_RECORDS FOR THE EXERCISE_:
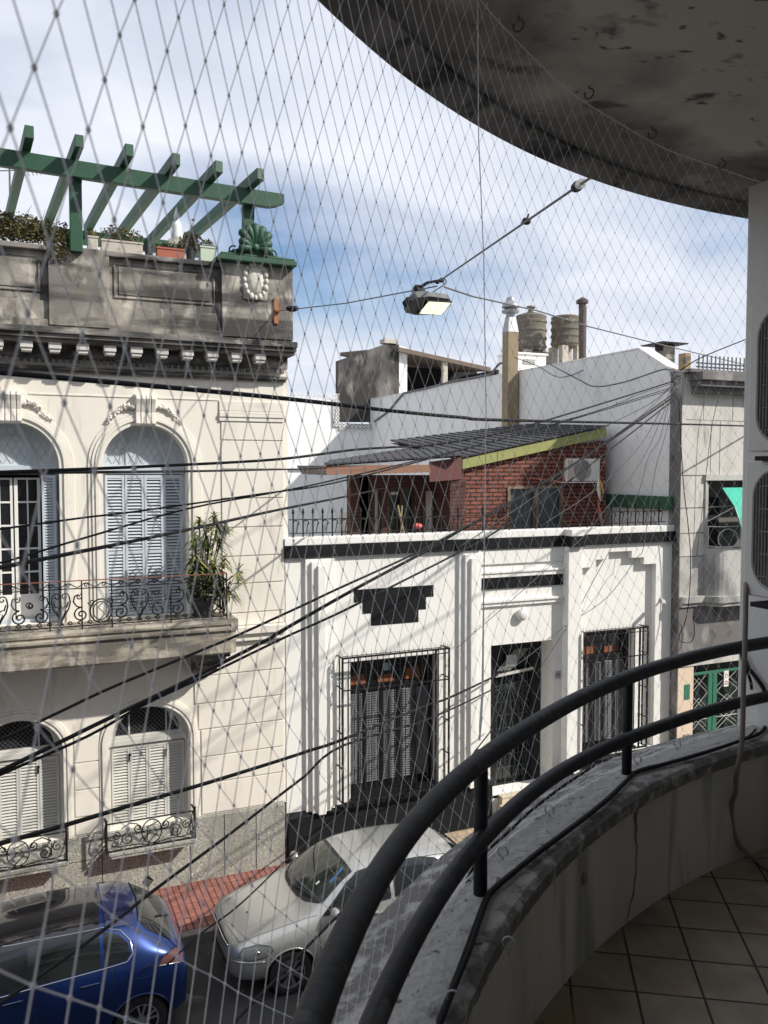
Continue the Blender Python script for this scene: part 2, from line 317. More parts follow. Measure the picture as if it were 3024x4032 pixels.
M['lip'] = mat('black_mould_lip', (.30, .285, .265), .95, .3, 3, stains=[((.05, .048, .046), 2.2, .42, .62, (1, 1, 1), .85), ((.03, .03, .03), 8, .52, .64, (1, 1, 1), .8)], bump=.5, bs=25)
M['parapet'] = mat('dirty_cement_paint', (.60, .585, .51), .9, .10, 1.5, stains=[((.40, .385, .32), 2.4, .48, .7, (1.2, 1.2, .22), .8), ((.2, .2, .17), 6, .57, .70, (1.5, 1.5, .15), .7)], bump=.35, bs=22)
M['coping'] = mat('weathered_coping', (.34, .33, .31), .95, .2, 2, stains=[((.10, .095, .09), 4.5, .45, .62, (1, 1, 1), .85), ((.05, .045, .04), 26, .56, .64, (1, 1, 1), .85), ((.46, .45, .42), 15, .58, .7, (1, 1, 1), .6)], bump=.9, bs=28)
M['wallpaint'] = mat('grey_wall_paint', (.62, .61, .58), .85, .08, 1.2, stains=[((.33, .32, .30), 3, .56, .75, (1, 1, .4), .6)], bump=.3, bs=25)
apt = thing('apartment_building', 'apartment building with curved shaded balcony the photo is taken from', 'building', (2.88, -.7, -.14))
b = MB()
b.box(-22, 22, -9, -1.0, -.14, 14.2)
b.build('facade_wall', M['wallpaint'], apt)
b = MB(); b.box(WX, 9.5, -1.0, WY, -.14, 10.4); b.build('projecting_wall', M['wallpaint'], apt, bevel=.01)
# balcony floor with diagonal tiles (grout direction read from the photograph)
tileM = brickmat('brown_floor_tiles', (.42, .36, .28), (.37, .32, .25), (.045, .038, .032), .18, .18, .004, 'XY', offset=0, bump=.5, rot=R_(33), loc=(.03, .01), rough=.6, stains=[((.30, .22, .12), 3.5, .6, .74), ((.13, .12, .105), 2.0, .56, .72)])
b = MB()
pts = [(BC.x - 3.24 * math.cos(A0 + (A1 - A0) * i / 60), BC.y + 3.24 * math.sin(A0 + (A1 - A0) * i / 60)) for i in range(61)]
pts = [p for p in pts if p[0] < WX - .001]
poly = pts + [(WX - .001, pts[-1][1]), (WX - .001, -.999), (-.36, -.999)]
b.pz(poly, FLZ - .18, FLZ); b.build('balcony_floor', tileM, apt)
b = MB(); ringprof(b, [(3.0, FLZ + .002), (3.0, COZ - .05), (3.24, COZ - .05), (3.24, FLZ - .28), (3.20, FLZ - .28), (3.0, FLZ - .17)])
b.build('parapet', M['parapet'], apt)
def lichen(m_, rc, w0, w1, col):
    t = m_.node_tree; N = t.nodes; Lk = t.links; b_ = N['Principled BSDF']; g = N.new('ShaderNodeNewGeometry'); vd = N.new('ShaderNodeVectorMath'); vd.operation = 'DISTANCE'; fl = N.new('ShaderNodeVectorMath'); fl.operation = 'MULTIPLY'; fl.inputs[1].default_value = (1, 1, 0)
    Lk.new(g.outputs['Position'], fl.inputs[0]); Lk.new(fl.outputs[0], vd.inputs[0]); vd.inputs[1].default_value = (BC.x, BC.y, 0)
    s1 = N.new('ShaderNodeMath'); s1.operation = 'SUBTRACT'; s1.inputs[1].default_value = rc; Lk.new(vd.outputs['Value'], s1.inputs[0]); s2 = N.new('ShaderNodeMath'); s2.operation = 'ABSOLUTE'; Lk.new(s1.outputs[0], s2.inputs[0])
    mr = N.new('ShaderNodeMapRange'); mr.inputs['From Min'].default_value = w0; mr.inputs['From Max'].default_value = w1; mr.inputs['To Min'].default_value = -.16; mr.inputs['To Max'].default_value = .10; Lk.new(s2.outputs[0], mr.inputs[0])
    n = N.new('ShaderNodeTexNoise'); n.inputs['Scale'].default_value = 13; n.inputs['Detail'].default_value = 10; n.inputs['Roughness'].default_value = .65; Lk.new(g.outputs['Position'], n.inputs['Vector'])
    ad = N.new('ShaderNodeMath'); ad.operation = 'ADD'; Lk.new(n.outputs['Fac'], ad.inputs[0]); Lk.new(mr.outputs[0], ad.inputs[1])
    rp = N.new('ShaderNodeMapRange'); rp.inputs['From Min'].default_value = .49; rp.inputs['From Max'].default_value = .60; rp.inputs['To Max'].default_value = .8; Lk.new(ad.outputs[0], rp.inputs[0])
    old = b_.inputs['Base Color'].links[0].from_socket; r = N.new('ShaderNodeMix'); r.data_type = 'RGBA'; Lk.new(rp.outputs[0], r.inputs['Factor']); Lk.new(old, r.inputs['A']); r.inputs['B'].default_value = (*col, 1); Lk.new(r.outputs['Result'], b_.inputs['Base Color'])
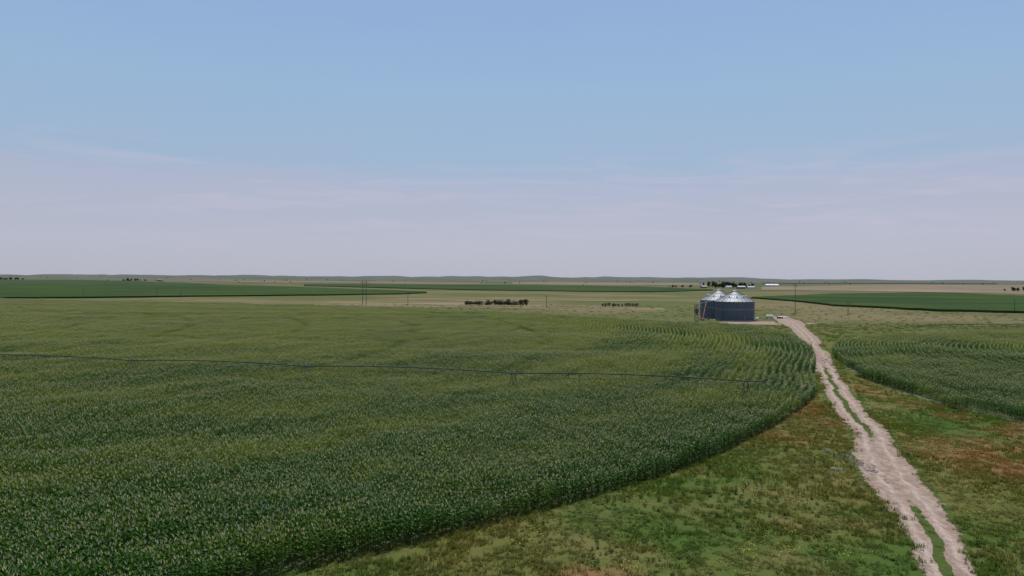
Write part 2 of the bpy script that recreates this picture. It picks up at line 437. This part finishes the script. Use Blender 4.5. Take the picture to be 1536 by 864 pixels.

_WHAT THIS TASK INVOLVES_:
Repeat the material above word for word, please, apart from its images.

_EXERCISE ANSWER_:
Continue the Blender Python script for this scene: part 2, from line 317. More parts follow. Measure the picture as if it were 3024x4032 pixels.
M['lip'] = mat('black_mould_lip', (.30, .285, .265), .95, .3, 3, stains=[((.05, .048, .046), 2.2, .42, .62, (1, 1, 1), .85), ((.03, .03, .03), 8, .52, .64, (1, 1, 1), .8)], bump=.5, bs=25)
M['parapet'] = mat('dirty_cement_paint', (.60, .585, .51), .9, .10, 1.5, stains=[((.40, .385, .32), 2.4, .48, .7, (1.2, 1.2, .22), .8), ((.2, .2, .17), 6, .57, .70, (1.5, 1.5, .15), .7)], bump=.35, bs=22)
M['coping'] = mat('weathered_coping', (.34, .33, .31), .95, .2, 2, stains=[((.10, .095, .09), 4.5, .45, .62, (1, 1, 1), .85), ((.05, .045, .04), 26, .56, .64, (1, 1, 1), .85), ((.46, .45, .42), 15, .58, .7, (1, 1, 1), .6)], bump=.9, bs=28)
M['wallpaint'] = mat('grey_wall_paint', (.62, .61, .58), .85, .08, 1.2, stains=[((.33, .32, .30), 3, .56, .75, (1, 1, .4), .6)], bump=.3, bs=25)
apt = thing('apartment_building', 'apartment building with curved shaded balcony the photo is taken from', 'building', (2.88, -.7, -.14))
b = MB()
b.box(-22, 22, -9, -1.0, -.14, 14.2)
b.build('facade_wall', M['wallpaint'], apt)
b = MB(); b.box(WX, 9.5, -1.0, WY, -.14, 10.4); b.build('projecting_wall', M['wallpaint'], apt, bevel=.01)
# balcony floor with diagonal tiles (grout direction read from the photograph)
tileM = brickmat('brown_floor_tiles', (.42, .36, .28), (.37, .32, .25), (.045, .038, .032), .18, .18, .004, 'XY', offset=0, bump=.5, rot=R_(33), loc=(.03, .01), rough=.6, stains=[((.30, .22, .12), 3.5, .6, .74), ((.13, .12, .105), 2.0, .56, .72)])
b = MB()
pts = [(BC.x - 3.24 * math.cos(A0 + (A1 - A0) * i / 60), BC.y + 3.24 * math.sin(A0 + (A1 - A0) * i / 60)) for i in range(61)]
pts = [p for p in pts if p[0] < WX - .001]
poly = pts + [(WX - .001, pts[-1][1]), (WX - .001, -.999), (-.36, -.999)]
b.pz(poly, FLZ - .18, FLZ); b.build('balcony_floor', tileM, apt)
b = MB(); ringprof(b, [(3.0, FLZ + .002), (3.0, COZ - .05), (3.24, COZ - .05), (3.24, FLZ - .28), (3.20, FLZ - .28), (3.0, FLZ - .17)])
b.build('parapet', M['parapet'], apt)
def lichen(m_, rc, w0, w1, col):
    t = m_.node_tree; N = t.nodes; Lk = t.links; b_ = N['Principled BSDF']; g = N.new('ShaderNodeNewGeometry'); vd = N.new('ShaderNodeVectorMath'); vd.operation = 'DISTANCE'; fl = N.new('ShaderNodeVectorMath'); fl.operation = 'MULTIPLY'; fl.inputs[1].default_value = (1, 1, 0)
    Lk.new(g.outputs['Position'], fl.inputs[0]); Lk.new(fl.outputs[0], vd.inputs[0]); vd.inputs[1].default_value = (BC.x, BC.y, 0)
    s1 = N.new('ShaderNodeMath'); s1.operation = 'SUBTRACT'; s1.inputs[1].default_value = rc; Lk.new(vd.outputs['Value'], s1.inputs[0]); s2 = N.new('ShaderNodeMath'); s2.operation = 'ABSOLUTE'; Lk.new(s1.outputs[0], s2.inputs[0])
    mr = N.new('ShaderNodeMapRange'); mr.inputs['From Min'].default_value = w0; mr.inputs['From Max'].default_value = w1; mr.inputs['To Min'].default_value = -.16; mr.inputs['To Max'].default_value = .10; Lk.new(s2.outputs[0], mr.inputs[0])
    n = N.new('ShaderNodeTexNoise'); n.inputs['Scale'].default_value = 13; n.inputs['Detail'].default_value = 10; n.inputs['Roughness'].default_value = .65; Lk.new(g.outputs['Position'], n.inputs['Vector'])
    ad = N.new('ShaderNodeMath'); ad.operation = 'ADD'; Lk.new(n.outputs['Fac'], ad.inputs[0]); Lk.new(mr.outputs[0], ad.inputs[1])
    rp = N.new('ShaderNodeMapRange'); rp.inputs['From Min'].default_value = .49; rp.inputs['From Max'].default_value = .60; rp.inputs['To Max'].default_value = .8; Lk.new(ad.outputs[0], rp.inputs[0])
    old = b_.inputs['Base Color'].links[0].from_socket; r = N.new('ShaderNodeMix'); r.data_type = 'RGBA'; Lk.new(rp.outputs[0], r.inputs['Factor']); Lk.new(old, r.inputs['A']); r.inputs['B'].default_value = (*col, 1); Lk.new(r.outputs['Result'], b_.inputs['Base Color'])
Write part 2 of the bpy script that recreates this picture. It picks up at line 437. This part finishes the script. Use Blender 4.5. Take the picture to be 1536 by 864 pixels.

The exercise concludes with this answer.